GAME Group, the specialist PC and video game retailer, is set to smash profit expectations after a surge in demand for Nintendo DS and Wii games.
The group said yesterday that sales had continued to soar since it last updated the market on 11 December, when it reported a 44 per cent surge in like-for-like sales.
Game said it now expected pre-tax profits before one-off costs to be at least £
70 million for the year to the end of January, more than double the £29.5m reported the previous year.
The results will benefit from the recent acquisition of Gamestation. The firm said one-off costs associated with the £74m takeover, which received provisional clearance from the Competition Commission in December, would be about £8m.
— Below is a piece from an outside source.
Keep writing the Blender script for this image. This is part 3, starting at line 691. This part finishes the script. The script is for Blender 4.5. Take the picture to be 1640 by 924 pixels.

This includes costs of £4.5m for complying with the Competition Commission probe into the deal and a further £3.5m relating to the integration of Gamestation.
Game Group shares rose 8 per cent yesterday.
The Basingstoke-based group said in December that strong demand for all product formats, including the DS Lite and Wii, had led to "exceptional sales growth".
Sales were up 44 per cent on a like-for-like basis during the 45 weeks to 8 December, while they rose by 89 per cent once the Gamestation figures were included.
Game Group added 333 new stores to its portfolio in 2007, including 217 acquired through its takeover of Gamestation, bringing its total number of outlets to 1,150.